EXERCISE AIM:
Write out the data below in full. Keep it exact.

DATA BLOCK:
* START *
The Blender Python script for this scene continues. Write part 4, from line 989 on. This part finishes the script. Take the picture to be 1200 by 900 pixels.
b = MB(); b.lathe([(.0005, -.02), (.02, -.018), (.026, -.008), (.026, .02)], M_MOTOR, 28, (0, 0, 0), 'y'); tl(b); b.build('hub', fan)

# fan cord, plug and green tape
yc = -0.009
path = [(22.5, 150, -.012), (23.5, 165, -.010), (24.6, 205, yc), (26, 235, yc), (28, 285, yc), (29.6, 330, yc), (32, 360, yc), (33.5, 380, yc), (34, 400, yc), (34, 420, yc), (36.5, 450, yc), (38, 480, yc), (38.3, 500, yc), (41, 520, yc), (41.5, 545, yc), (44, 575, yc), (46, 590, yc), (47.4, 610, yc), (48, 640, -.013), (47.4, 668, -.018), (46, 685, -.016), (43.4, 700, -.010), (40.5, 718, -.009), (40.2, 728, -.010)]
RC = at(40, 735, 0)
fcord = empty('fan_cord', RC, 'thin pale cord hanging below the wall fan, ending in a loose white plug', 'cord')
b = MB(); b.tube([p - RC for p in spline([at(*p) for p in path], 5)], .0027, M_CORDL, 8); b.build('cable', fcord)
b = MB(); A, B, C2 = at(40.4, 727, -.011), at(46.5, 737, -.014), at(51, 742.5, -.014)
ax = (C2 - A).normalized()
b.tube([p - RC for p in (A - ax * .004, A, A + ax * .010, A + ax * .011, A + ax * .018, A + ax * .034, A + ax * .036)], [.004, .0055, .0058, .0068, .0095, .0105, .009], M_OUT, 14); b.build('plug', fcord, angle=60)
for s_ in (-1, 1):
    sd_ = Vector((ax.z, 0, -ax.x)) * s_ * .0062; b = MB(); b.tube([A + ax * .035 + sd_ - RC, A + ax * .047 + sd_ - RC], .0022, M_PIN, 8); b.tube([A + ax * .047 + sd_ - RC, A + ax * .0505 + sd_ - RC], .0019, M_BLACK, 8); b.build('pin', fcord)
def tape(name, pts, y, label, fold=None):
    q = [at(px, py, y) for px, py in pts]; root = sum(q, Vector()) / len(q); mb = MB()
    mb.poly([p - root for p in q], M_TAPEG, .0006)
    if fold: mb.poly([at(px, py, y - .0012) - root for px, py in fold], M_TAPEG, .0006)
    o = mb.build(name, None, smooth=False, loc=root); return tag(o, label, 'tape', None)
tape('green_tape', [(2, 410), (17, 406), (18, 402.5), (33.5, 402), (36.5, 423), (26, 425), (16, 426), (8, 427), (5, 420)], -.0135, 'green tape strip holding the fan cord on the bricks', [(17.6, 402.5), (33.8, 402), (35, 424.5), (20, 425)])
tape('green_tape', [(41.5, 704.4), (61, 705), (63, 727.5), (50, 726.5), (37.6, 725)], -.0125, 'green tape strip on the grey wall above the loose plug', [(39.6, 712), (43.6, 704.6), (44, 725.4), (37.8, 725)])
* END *
COMPLETE ANSWER:
The Blender Python script for this scene continues. Write part 4, from line 989 on. This part finishes the script. Take the picture to be 1200 by 900 pixels.
b = MB(); b.lathe([(.0005, -.02), (.02, -.018), (.026, -.008), (.026, .02)], M_MOTOR, 28, (0, 0, 0), 'y'); tl(b); b.build('hub', fan)

# fan cord, plug and green tape
yc = -0.009
path = [(22.5, 150, -.012), (23.5, 165, -.010), (24.6, 205, yc), (26, 235, yc), (28, 285, yc), (29.6, 330, yc), (32, 360, yc), (33.5, 380, yc), (34, 400, yc), (34, 420, yc), (36.5, 450, yc), (38, 480, yc), (38.3, 500, yc), (41, 520, yc), (41.5, 545, yc), (44, 575, yc), (46, 590, yc), (47.4, 610, yc), (48, 640, -.013), (47.4, 668, -.018), (46, 685, -.016), (43.4, 700, -.010), (40.5, 718, -.009), (40.2, 728, -.010)]
RC = at(40, 735, 0)
fcord = empty('fan_cord', RC, 'thin pale cord hanging below the wall fan, ending in a loose white plug', 'cord')
b = MB(); b.tube([p - RC for p in spline([at(*p) for p in path], 5)], .0027, M_CORDL, 8); b.build('cable', fcord)
b = MB(); A, B, C2 = at(40.4, 727, -.011), at(46.5, 737, -.014), at(51, 742.5, -.014)
ax = (C2 - A).normalized()
b.tube([p - RC for p in (A - ax * .004, A, A + ax * .010, A + ax * .011, A + ax * .018, A + ax * .034, A + ax * .036)], [.004, .0055, .0058, .0068, .0095, .0105, .009], M_OUT, 14); b.build('plug', fcord, angle=60)
for s_ in (-1, 1):
    sd_ = Vector((ax.z, 0, -ax.x)) * s_ * .0062; b = MB(); b.tube([A + ax * .035 + sd_ - RC, A + ax * .047 + sd_ - RC], .0022, M_PIN, 8); b.tube([A + ax * .047 + sd_ - RC, A + ax * .0505 + sd_ - RC], .0019, M_BLACK, 8); b.build('pin', fcord)
def tape(name, pts, y, label, fold=None):
    q = [at(px, py, y) for px, py in pts]; root = sum(q, Vector()) / len(q); mb = MB()
    mb.poly([p - root for p in q], M_TAPEG, .0006)
    if fold: mb.poly([at(px, py, y - .0012) - root for px, py in fold], M_TAPEG, .0006)
    o = mb.build(name, None, smooth=False, loc=root); return tag(o, label, 'tape', None)
tape('green_tape', [(2, 410), (17, 406), (18, 402.5), (33.5, 402), (36.5, 423), (26, 425), (16, 426), (8, 427), (5, 420)], -.0135, 'green tape strip holding the fan cord on the bricks', [(17.6, 402.5), (33.8, 402), (35, 424.5), (20, 425)])
tape('green_tape', [(41.5, 704.4), (61, 705), (63, 727.5), (50, 726.5), (37.6, 725)], -.0125, 'green tape strip on the grey wall above the loose plug', [(39.6, 712), (43.6, 704.6), (44, 725.4), (37.8, 725)])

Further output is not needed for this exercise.